EXCERPTED RECORDS:
============
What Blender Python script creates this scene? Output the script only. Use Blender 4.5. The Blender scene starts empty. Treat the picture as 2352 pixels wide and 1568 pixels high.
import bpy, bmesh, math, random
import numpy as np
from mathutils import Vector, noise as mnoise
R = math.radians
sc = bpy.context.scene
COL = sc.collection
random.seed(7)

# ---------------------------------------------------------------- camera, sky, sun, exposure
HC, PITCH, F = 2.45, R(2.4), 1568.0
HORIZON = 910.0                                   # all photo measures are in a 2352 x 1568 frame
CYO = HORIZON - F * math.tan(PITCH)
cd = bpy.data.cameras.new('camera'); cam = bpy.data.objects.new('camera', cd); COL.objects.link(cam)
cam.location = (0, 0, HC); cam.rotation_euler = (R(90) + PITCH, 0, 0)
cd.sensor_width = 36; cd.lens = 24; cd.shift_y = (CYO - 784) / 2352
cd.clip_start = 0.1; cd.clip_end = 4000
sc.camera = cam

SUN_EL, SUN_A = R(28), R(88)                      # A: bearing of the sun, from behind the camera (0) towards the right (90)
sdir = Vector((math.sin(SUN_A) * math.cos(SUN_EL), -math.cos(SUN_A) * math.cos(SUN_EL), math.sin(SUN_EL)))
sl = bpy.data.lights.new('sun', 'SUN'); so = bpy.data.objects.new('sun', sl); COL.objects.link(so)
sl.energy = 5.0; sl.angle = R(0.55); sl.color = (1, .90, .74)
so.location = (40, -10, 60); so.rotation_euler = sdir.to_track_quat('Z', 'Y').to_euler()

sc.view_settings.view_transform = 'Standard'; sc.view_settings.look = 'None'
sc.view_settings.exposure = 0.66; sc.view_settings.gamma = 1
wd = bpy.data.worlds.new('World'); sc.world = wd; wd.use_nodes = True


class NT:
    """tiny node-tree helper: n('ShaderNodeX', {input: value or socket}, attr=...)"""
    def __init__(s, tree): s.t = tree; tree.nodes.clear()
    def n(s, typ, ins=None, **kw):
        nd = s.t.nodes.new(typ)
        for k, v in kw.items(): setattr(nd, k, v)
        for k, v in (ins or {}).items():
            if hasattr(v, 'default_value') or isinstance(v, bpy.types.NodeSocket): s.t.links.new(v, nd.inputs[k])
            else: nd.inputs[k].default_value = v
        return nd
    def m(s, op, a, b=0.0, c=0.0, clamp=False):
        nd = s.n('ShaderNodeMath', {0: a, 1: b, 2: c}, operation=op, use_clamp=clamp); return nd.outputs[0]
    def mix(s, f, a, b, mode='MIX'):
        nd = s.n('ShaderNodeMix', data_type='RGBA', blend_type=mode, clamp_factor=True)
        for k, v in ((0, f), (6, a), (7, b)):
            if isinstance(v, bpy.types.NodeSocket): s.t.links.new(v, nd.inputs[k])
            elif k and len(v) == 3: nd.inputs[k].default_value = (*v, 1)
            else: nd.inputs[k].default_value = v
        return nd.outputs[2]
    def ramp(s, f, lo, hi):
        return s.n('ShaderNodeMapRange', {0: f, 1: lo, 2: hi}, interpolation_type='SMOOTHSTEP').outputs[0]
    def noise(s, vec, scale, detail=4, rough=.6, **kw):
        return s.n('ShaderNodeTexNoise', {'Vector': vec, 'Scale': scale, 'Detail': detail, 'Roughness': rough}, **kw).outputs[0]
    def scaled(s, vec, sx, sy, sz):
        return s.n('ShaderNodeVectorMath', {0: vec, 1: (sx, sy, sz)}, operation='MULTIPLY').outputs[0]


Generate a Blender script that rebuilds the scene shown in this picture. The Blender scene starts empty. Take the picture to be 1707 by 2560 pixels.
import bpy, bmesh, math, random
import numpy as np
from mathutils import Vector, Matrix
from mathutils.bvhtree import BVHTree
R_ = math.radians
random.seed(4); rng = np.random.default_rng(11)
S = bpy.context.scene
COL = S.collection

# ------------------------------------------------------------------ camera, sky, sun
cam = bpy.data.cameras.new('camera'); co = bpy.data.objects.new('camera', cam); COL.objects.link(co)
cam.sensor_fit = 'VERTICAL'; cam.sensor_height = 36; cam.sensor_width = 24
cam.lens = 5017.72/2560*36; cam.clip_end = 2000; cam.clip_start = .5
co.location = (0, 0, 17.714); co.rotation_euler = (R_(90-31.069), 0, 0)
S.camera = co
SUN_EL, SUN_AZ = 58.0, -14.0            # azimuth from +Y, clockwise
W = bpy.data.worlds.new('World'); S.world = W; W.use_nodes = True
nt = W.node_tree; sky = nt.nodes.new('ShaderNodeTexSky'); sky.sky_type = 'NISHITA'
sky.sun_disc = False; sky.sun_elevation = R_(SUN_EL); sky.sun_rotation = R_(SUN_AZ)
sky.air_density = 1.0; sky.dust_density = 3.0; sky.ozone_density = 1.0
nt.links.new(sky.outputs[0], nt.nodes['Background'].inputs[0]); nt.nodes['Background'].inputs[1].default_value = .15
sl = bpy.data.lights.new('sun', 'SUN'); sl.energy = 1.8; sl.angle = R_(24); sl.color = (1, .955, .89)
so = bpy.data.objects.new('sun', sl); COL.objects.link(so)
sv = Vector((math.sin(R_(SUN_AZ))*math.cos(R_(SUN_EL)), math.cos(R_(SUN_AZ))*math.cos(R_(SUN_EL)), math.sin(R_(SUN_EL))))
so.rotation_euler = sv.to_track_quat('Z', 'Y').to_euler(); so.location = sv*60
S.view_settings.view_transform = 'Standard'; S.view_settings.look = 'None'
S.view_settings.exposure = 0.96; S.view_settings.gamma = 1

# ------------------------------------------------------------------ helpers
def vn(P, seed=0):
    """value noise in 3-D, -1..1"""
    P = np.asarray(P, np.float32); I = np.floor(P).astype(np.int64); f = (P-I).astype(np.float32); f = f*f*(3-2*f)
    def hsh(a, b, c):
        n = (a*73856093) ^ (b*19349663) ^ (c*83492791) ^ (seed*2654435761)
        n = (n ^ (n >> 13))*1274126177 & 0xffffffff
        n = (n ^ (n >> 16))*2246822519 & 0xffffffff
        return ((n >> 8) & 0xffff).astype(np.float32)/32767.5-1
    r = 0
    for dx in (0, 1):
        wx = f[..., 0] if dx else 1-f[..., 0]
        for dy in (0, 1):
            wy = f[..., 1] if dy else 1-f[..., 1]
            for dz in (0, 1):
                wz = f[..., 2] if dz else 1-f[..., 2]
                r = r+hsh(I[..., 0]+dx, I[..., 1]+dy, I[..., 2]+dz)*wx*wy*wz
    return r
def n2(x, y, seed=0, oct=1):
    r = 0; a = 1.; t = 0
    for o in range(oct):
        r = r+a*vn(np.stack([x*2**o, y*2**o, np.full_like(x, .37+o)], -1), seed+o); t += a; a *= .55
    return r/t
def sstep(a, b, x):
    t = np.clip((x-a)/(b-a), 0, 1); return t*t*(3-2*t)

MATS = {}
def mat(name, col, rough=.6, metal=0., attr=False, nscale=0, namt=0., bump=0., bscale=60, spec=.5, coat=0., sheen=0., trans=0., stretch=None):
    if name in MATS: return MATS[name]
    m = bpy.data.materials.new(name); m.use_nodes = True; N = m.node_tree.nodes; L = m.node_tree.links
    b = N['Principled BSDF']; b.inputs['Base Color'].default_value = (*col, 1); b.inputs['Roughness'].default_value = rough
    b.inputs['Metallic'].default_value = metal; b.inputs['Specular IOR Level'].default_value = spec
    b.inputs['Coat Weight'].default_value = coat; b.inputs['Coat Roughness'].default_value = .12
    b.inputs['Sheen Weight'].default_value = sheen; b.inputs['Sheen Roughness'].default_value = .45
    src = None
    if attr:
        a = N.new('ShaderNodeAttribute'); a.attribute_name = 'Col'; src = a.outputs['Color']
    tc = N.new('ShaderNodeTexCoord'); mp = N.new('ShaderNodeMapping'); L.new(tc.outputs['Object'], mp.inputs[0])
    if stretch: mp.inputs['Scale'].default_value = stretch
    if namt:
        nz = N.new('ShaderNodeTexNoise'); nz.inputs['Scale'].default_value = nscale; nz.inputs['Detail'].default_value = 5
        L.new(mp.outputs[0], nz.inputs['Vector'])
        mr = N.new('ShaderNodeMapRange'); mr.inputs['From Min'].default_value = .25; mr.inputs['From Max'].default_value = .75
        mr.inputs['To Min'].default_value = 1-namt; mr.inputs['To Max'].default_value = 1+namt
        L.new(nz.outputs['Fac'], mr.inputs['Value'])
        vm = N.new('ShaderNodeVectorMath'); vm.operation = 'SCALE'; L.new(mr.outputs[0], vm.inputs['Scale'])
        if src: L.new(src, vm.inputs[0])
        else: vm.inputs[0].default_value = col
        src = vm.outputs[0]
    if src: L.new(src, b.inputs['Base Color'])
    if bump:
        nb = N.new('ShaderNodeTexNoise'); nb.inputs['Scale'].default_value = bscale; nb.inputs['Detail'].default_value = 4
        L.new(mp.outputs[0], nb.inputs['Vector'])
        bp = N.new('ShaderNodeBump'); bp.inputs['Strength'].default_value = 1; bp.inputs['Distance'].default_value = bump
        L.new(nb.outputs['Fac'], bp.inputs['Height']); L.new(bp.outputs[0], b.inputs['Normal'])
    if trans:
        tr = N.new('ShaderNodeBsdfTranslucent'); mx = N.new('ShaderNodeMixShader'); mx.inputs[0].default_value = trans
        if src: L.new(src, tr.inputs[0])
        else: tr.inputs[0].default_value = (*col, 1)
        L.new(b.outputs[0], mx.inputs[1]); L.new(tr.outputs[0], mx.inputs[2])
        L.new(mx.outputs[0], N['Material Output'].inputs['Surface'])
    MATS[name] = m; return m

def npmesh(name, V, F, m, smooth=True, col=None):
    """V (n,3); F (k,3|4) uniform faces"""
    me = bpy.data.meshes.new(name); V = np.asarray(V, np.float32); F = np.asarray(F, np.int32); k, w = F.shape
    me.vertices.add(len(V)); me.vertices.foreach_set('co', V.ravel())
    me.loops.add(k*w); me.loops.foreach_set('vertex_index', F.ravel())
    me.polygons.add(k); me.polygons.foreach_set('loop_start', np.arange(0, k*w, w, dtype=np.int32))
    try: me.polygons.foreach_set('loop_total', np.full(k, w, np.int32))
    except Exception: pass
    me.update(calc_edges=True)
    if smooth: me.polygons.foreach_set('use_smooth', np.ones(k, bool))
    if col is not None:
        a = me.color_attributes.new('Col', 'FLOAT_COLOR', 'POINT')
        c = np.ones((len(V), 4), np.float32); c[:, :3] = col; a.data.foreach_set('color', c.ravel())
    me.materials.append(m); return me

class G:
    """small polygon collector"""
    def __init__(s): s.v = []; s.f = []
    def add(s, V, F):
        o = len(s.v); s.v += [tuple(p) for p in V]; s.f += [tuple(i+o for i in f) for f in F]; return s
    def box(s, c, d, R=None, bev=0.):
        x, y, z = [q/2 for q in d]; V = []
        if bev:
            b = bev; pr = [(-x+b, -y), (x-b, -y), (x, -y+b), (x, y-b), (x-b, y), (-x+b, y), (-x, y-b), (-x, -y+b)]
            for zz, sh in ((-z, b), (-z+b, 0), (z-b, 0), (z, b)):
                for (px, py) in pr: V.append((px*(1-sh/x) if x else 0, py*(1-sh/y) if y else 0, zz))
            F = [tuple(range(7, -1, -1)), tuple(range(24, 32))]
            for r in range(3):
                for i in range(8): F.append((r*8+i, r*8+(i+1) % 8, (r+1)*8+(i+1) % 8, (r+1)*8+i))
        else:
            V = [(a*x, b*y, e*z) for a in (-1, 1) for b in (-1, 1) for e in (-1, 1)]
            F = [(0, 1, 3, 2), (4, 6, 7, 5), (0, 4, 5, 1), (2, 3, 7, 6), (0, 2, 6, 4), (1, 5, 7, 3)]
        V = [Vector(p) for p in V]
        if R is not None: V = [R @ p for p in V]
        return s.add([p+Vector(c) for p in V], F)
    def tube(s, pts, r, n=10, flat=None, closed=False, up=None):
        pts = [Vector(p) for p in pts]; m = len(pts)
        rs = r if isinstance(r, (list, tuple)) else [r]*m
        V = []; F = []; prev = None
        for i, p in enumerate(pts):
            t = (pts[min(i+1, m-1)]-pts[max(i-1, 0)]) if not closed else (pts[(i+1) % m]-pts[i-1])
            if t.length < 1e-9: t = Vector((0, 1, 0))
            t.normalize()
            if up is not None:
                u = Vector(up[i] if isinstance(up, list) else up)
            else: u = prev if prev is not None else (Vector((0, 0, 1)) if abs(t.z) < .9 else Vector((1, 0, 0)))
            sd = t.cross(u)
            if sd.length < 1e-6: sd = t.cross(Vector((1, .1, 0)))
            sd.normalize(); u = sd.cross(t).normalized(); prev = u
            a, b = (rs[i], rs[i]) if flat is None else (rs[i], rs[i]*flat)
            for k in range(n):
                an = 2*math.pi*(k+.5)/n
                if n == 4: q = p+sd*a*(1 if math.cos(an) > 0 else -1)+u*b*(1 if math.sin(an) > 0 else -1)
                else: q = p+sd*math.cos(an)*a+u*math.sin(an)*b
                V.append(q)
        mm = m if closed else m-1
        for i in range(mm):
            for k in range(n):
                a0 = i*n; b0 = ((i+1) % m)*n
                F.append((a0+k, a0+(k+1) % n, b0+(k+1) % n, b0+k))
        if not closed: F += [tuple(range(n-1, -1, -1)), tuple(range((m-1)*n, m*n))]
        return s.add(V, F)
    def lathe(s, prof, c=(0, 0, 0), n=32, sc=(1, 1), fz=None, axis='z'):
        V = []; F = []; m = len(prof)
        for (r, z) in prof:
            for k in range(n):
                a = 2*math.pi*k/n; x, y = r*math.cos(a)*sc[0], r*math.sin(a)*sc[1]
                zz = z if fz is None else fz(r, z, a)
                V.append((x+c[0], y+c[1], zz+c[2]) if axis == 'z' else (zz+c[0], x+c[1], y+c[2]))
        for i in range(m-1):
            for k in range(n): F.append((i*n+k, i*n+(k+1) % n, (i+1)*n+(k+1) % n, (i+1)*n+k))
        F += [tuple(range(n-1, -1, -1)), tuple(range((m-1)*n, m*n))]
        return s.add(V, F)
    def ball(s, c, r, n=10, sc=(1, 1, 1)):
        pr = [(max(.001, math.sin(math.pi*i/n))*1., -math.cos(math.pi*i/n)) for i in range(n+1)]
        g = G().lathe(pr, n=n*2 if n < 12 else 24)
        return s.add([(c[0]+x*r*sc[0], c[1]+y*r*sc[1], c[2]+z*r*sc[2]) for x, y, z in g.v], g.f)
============
WHAT THE EXERCISE ASKS:
Return exactly, and only, the lines from the one containing "Generate a Blender" down to the one containing "COL = S.collection", with both of those lines included.

RESULT OF THE TASK:
Generate a Blender script that rebuilds the scene shown in this picture. The Blender scene starts empty. Take the picture to be 1707 by 2560 pixels.
import bpy, bmesh, math, random
import numpy as np
from mathutils import Vector, Matrix
from mathutils.bvhtree import BVHTree
R_ = math.radians
random.seed(4); rng = np.random.default_rng(11)
S = bpy.context.scene
COL = S.collection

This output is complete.